═══ Collected material
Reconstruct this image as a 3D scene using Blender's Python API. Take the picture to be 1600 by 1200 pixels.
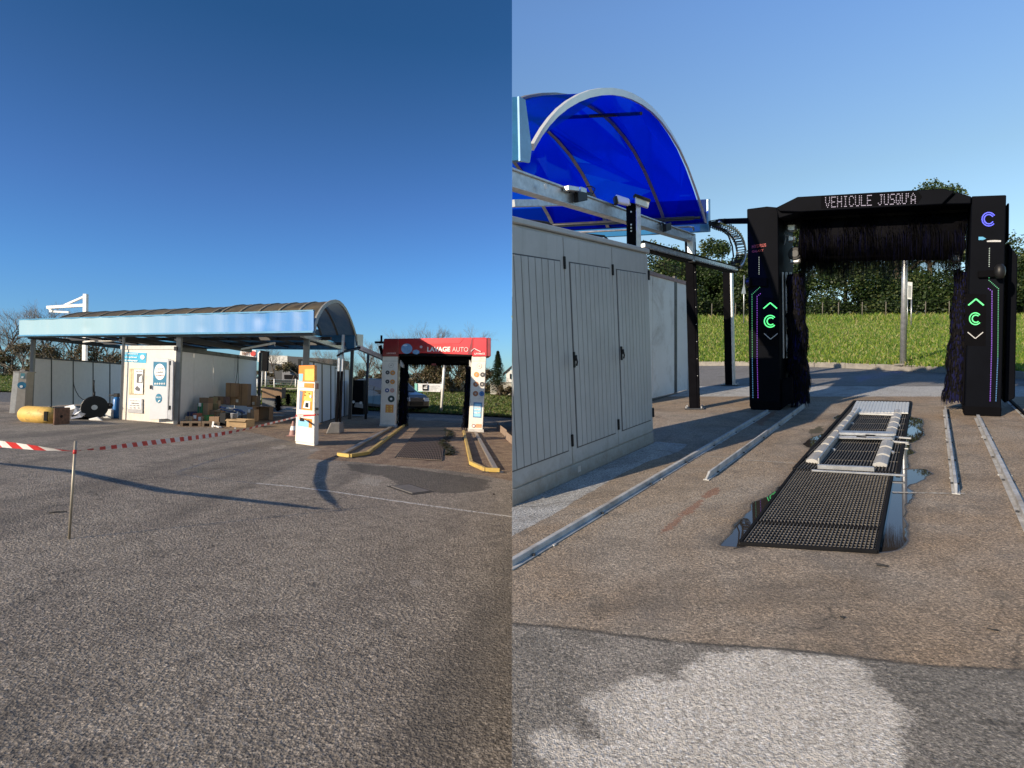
import bpy, bmesh, math, random
from mathutils import Vector as V, Matrix
S = bpy.context.scene
COL = S.collection
for o in list(bpy.data.objects): bpy.data.objects.remove(o)
# ---------------------------------------------------------------- camera, sky, sun, exposure
FPX = 900.0
EYE = V((0, 0, 1.5))                       # eye height over the left-hand yard
cd = bpy.data.cameras.new('camera'); cam = bpy.data.objects.new('camera', cd); COL.objects.link(cam)
cam.location = EYE; cam.rotation_euler = (math.radians(90), 0, 0)
cd.sensor_width = 36; cd.lens = 36 * FPX / 1600; cd.clip_start = .05; cd.clip_end = 3000
S.camera = cam
SUN_TRAVEL = V((.78, .626, 0)).normalized()   # compass direction the light travels in
SUN_EL = math.radians(19.3)
sl = bpy.data.lights.new('sun', 'SUN'); sun = bpy.data.objects.new('sun', sl); COL.objects.link(sun)
sl.energy = 5.0; sl.angle = math.radians(.5); sl.color = (1, .835, .63)
sdir = V((SUN_TRAVEL.x * math.cos(SUN_EL), SUN_TRAVEL.y * math.cos(SUN_EL), -math.sin(SUN_EL)))
sun.rotation_euler = sdir.to_track_quat('-Z', 'Y').to_euler()
W = bpy.data.worlds.new('World'); S.world = W; W.use_nodes = True
wn = W.node_tree; wn.nodes.clear()
def wnode(t, **k):
    n = wn.nodes.new(t)
    for a, b in k.items(): setattr(n, a, b)
    return n
sky = wnode('ShaderNodeTexSky', sky_type='NISHITA', sun_disc=False)
sky.sun_elevation = SUN_EL
sky.sun_rotation = math.atan2(-SUN_TRAVEL.x, -SUN_TRAVEL.y)
sky.air_density = 1.0; sky.dust_density = .3; sky.ozone_density = 2.0
tc = wnode('ShaderNodeTexCoord'); sep = wnode('ShaderNodeSeparateXYZ'); wn.links.new(tc.outputs['Generated'], sep.inputs[0])
def wramp(stops):
    r = wnode('ShaderNodeValToRGB'); e = r.color_ramp.elements
    while len(e) < len(stops): e.new(.5)
    for el, (p, c) in zip(e, stops): el.position = p; el.color = (*c, 1)
    wn.links.new(sep.outputs[2], r.inputs[0]); return r
SKY_L = [(0, (.31, .50, .74)), (.17, (.255, .476, .78)), (.29, (.24, .408, .686)), (.415, (.188, .351, .564)), (.507, (.133, .315, .50))]
SKY_R = [(0, (.82, .84, .80)), (.31, (.81, .83, .77)), (.42, (.81, .89, .95)), (.53, (.80, .94, 1.12))]
rl = wramp(SKY_L); rr = wramp(SKY_R)
side = wnode('ShaderNodeMath', operation='GREATER_THAN'); wn.links.new(sep.outputs[0], side.inputs[0]); side.inputs[1].default_value = 0
mx = wnode('ShaderNodeMix', data_type='RGBA')
wn.links.new(side.outputs[0], mx.inputs[0]); wn.links.new(rl.outputs[0], mx.inputs[6]); wn.links.new(rr.outputs[0], mx.inputs[7])
mul = wnode('ShaderNodeMix', data_type='RGBA', blend_type='MULTIPLY'); mul.inputs[0].default_value = 1
wn.links.new(sky.outputs[0], mul.inputs[6]); wn.links.new(mx.outputs[2], mul.inputs[7])
bg = wnode('ShaderNodeBackground'); bg.inputs[1].default_value = .15
wo = wnode('ShaderNodeOutputWorld'); wn.links.new(mul.outputs[2], bg.inputs[0]); wn.links.new(bg.outputs[0], wo.inputs[0])
S.view_settings.view_transform = 'Standard'; S.view_settings.look = 'None'
S.view_settings.exposure = .45; S.view_settings.gamma = 1
S.render.engine = 'CYCLES'
# ---------------------------------------------------------------- measuring frames (camera-centred metres)
def ray(X, Y): return V(((X - 800) / FPX, 1, (600 - Y) / FPX))
class Fr:
    """One sloping yard: its up direction, eye height above it, and the half of the site it covers."""
    def __init__(s, n, h, side): s.n = V(n).normalized(); s.h = h; s.side = side
    def g(s, X, Y, dh=0): r = ray(X, Y); return r * ((-s.h + dh) / s.n.dot(r))
    def up(s, p, Y):
        v = (600 - Y) / FPX
        return p + s.n * ((v * p.y - p.z) / (s.n.z - v * s.n.y))
    def hgt(s, p): return s.n.dot(p) + s.h
    def drop(s, p): return p - s.n * s.hgt(p)
class Pl:
    """A vertical wall plane through p along direction d."""
    def __init__(s, f, p, d):
        s.f = f; s.p = p; s.d = d.normalized(); s.nn = s.d.cross(f.n).normalized()
        if s.nn.dot(p) > 0: s.nn = -s.nn          # faces the eye
    def pt(s, X, Y, off=0):
        r = ray(X, Y); t = (s.p + s.nn * off).dot(s.nn) / r.dot(s.nn); return r * t
def dep(X, Y, t): return ray(X, Y) * t
LF = Fr((.037, .0059, 1), 1.5, -1)
RF = Fr((-.0519, -.0792, 1), 1.3, 1)
TL = V((-90, 900, -2)).normalized()      # wash-lane direction, left yard
FL = V((1927, -900, -66)).normalized()   # along the canopy front, left yard
TR = V((652, 900, 105)).normalized()     # wash-lane direction, right yard
AR = V((-1, 0, -.0519)).normalized()     # along the vault, right yard
# ---------------------------------------------------------------- materials
class NB:
    def __init__(s, name):
        s.m = bpy.data.materials.new(name); s.m.use_nodes = True; s.t = s.m.node_tree; s.t.nodes.clear()
        s.out = s.t.nodes.new('ShaderNodeOutputMaterial'); s.tc = None
    def n(s, typ, ins={}, **props):
        n = s.t.nodes.new(typ)
        for k, v in props.items(): setattr(n, k, v)
        for k, v in ins.items():
            if isinstance(v, bpy.types.NodeSocket): s.t.links.new(v, n.inputs[k])
            else: n.inputs[k].default_value = v
        return n
    def obj(s):
        if not s.tc: s.tc = s.n('ShaderNodeTexCoord')
        return s.tc.outputs['Object']
    def noise(s, scale, detail=4, rough=.6, vec=None, dist=0):
        return s.n('ShaderNodeTexNoise', {'Vector': vec or s.obj(), 'Scale': scale, 'Detail': detail, 'Roughness': rough, 'Distortion': dist}).outputs['Fac']
    def rng(s, v, a, b, c=0, d=1): return s.n('ShaderNodeMapRange', {0: v, 1: a, 2: b, 3: c, 4: d}).outputs[0]
    def mix(s, f, a, b, mode='MIX'):
        c = lambda q: (*q, 1) if isinstance(q, (tuple, list)) and len(q) == 3 else q
        return s.n('ShaderNodeMix', {0: f, 6: c(a), 7: c(b)}, data_type='RGBA', blend_type=mode).outputs[2]
    def ma(s, op, a, b=0): return s.n('ShaderNodeMath', {0: a, 1: b}, operation=op).outputs[0]
    def attr(s, name): return s.n('ShaderNodeAttribute', attribute_name=name).outputs['Fac']
    def bump(s, h, strength=.5, dist=.01, nrm=None):
        i = {'Height': h, 'Strength': strength, 'Distance': dist}
        if nrm: i['Normal'] = nrm
        return s.n('ShaderNodeBump', i).outputs[0]
    def bsdf(s, col, rough=.6, metal=0, nrm=None, **kw):
        i = {'Base Color': (*col, 1) if isinstance(col, tuple) and len(col) == 3 else col, 'Roughness': rough, 'Metallic': metal}
        if nrm: i['Normal'] = nrm
        i.update({k: v for k, v in kw.items()})
        b = s.n('ShaderNodeBsdfPrincipled', i); s.t.links.new(b.outputs[0], s.out.inputs[0]); return s.m
MATS = {}
def mat(name, col, rough=.6, metal=0, var=.18, sc=6, dirt=None, dsc=3, bump=0, bsc=60, **kw):
    """Painted / plain surface with uneven tone, optional dirt blotches and fine relief."""
    if name in MATS: return MATS[name]
    b = NB(name)
    f = b.noise(sc, 5, .65)
    c = b.mix(b.rng(f, .3, .7), tuple(x * (1 - var) for x in col), tuple(min(1, x * (1 + var)) for x in col))
    r = rough
    if dirt:
        d = b.rng(b.noise(dsc, 6, .7, dist=.6), .52, .68)
        c = b.mix(b.ma('MULTIPLY', d, .75), c, dirt)
        r = b.rng(d, 0, 1, rough, min(1, rough + .25))
    nr = b.bump(b.noise(bsc, 3, .6), bump, .01) if bump else None
    MATS[name] = b.bsdf(c, r, metal, nr, **kw); return MATS[name]
def emis(name, col, st):
    if name in MATS: return MATS[name]
    b = NB(name); MATS[name] = b.bsdf((.02, .02, .02), .5, 0, None, **{'Emission Color': (*col, 1), 'Emission Strength': st}); return MATS[name]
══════
**Work to complete:** Return a copy of every line that includes the word "scene".

**Problem solution:**
Reconstruct this image as a 3D scene using Blender's Python API. Take the picture to be 1600 by 1200 pixels.
S = bpy.context.scene